こうした状況を専門家は「そこに生息するヤドカリやスナガニといったいろんな希少生物、あるいはウミガメなどの生物の体内に有害物質が取り込まれている」と分析。さらにそれは「ヤマネコを頂点とする島の食物連鎖に直結する」と警告する。

そのイリオモテヤマネコの推計個体数は現在、約100匹。1978年に最初の交通事故が確認され、2018年には9匹が命を落とした。西表はネコ科の野生生物が住む島としては世界最小の島であり、「それは本当に奇跡だと言われています」と保護運動家。近年はヤマネコの人慣れや道路慣れが指摘されているが、40キロ以下で走行してさえいれば、ヤマネコが急に飛び出して来たとしても事故は防げる。島の幹線道路にはあちこちに「ヤマネコ注意」の看板があり、レンタカー利用者への注意喚起を怠らない。そこには、奇跡のような命を守り抜く、島民の決意が表れているように思えた。

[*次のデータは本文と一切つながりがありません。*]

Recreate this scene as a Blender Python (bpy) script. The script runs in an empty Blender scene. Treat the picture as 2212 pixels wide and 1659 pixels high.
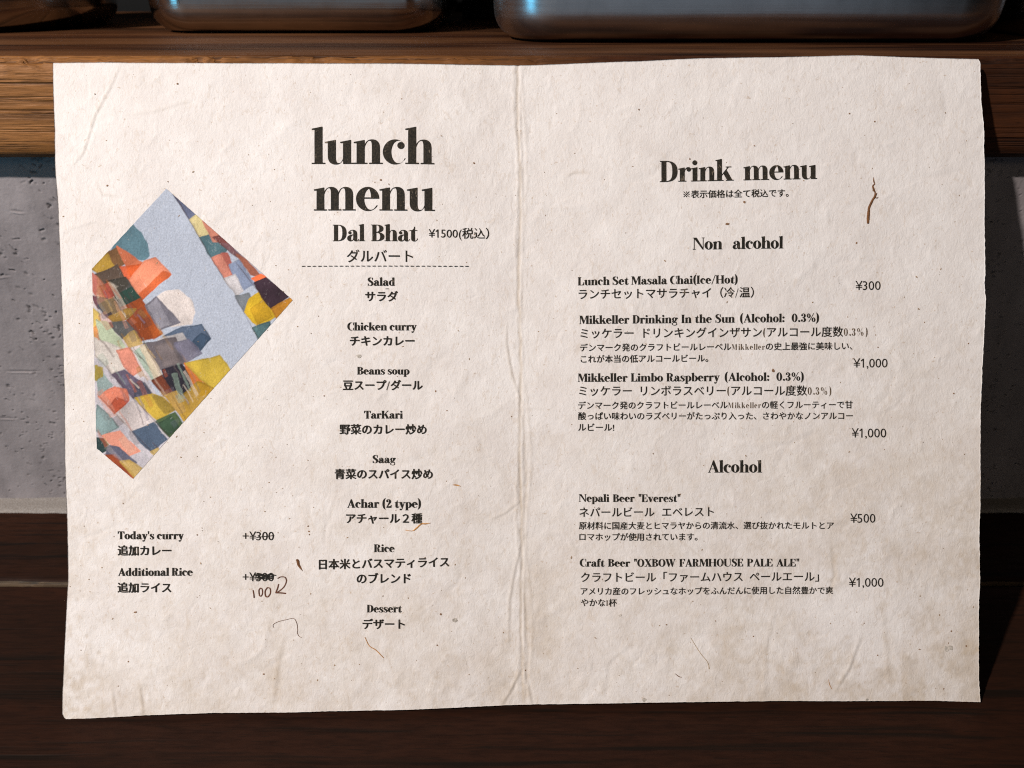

コロナ禍で撮影3年 多くの人に「島の本当の素晴らしさ」を知ってほしい

©Choji Nakamoto

撮影を振り返って仲程監督は、「コロナ禍をくぐり抜けたこの3年。3年なんて長い長い島の歴史から見れば、大河の一滴だ。僕たちが出会った自然や人は、西表島の大いなる営みのほんの一部分に過ぎず、『知っている』なんて言葉は口が避けても言えないけれど、それでもこの島の『本当の素晴らしさ』を少しでも多くの人に知ってもらいたい」と話す。そうした思いからユーチューブ上での無料公開に踏み切った。

キーン・ジャパンは映画の製作に合わせて立ち上げた「Us 4 IRIOMOTE(Us=私たち、4=知ろう、守ろう、話そう、残そうの4つのキーワードを意味する)」と題したプロジェクトを通じ、チャリティーTシャツやグッズなどを販売している。また同社は環境保全や気候正義のみならず、災害支援やジェンダー平等など社会正義への取り組みを「キーン・エフェクト」として行っている。

ヤマネコは3万年前から住んでいる。人間はたかだか4000年。後から来てえばるのはおかしい。

「西表の自然界を考えると、ヤマネコ、3万年前から住んでる。イリオモテボタル、これも3万年昔から住んでる。人間はたかだか4000年前からしか西表に住んでないわけよ。後から来た新しいひとだからね。そりゃあ当然、ヤマネコやイリオモテボタルやいろんな生きものに敬意をはらわんといかんさ。今は後から来た人間がえばって、これはどう考えてもおかしいことでね」

映画の中盤、金星さんは訥々と語る。

7月22日の公開以来「生生流転」の再生回数は日に日に伸び、8月2日現在、既に1万4000回を超えている。事務局によると、視聴者からは、「やはり映画館の大画面で観たい」という声も多く寄せられており、「何らかの形での映画館での上映も考えている」という。だがその前に、まずはYouTubeの画面からも十分に伝わる島の映像美に存分に触れ、そこに生きる人々の言葉をゆっくりと噛みしめてもらいたい。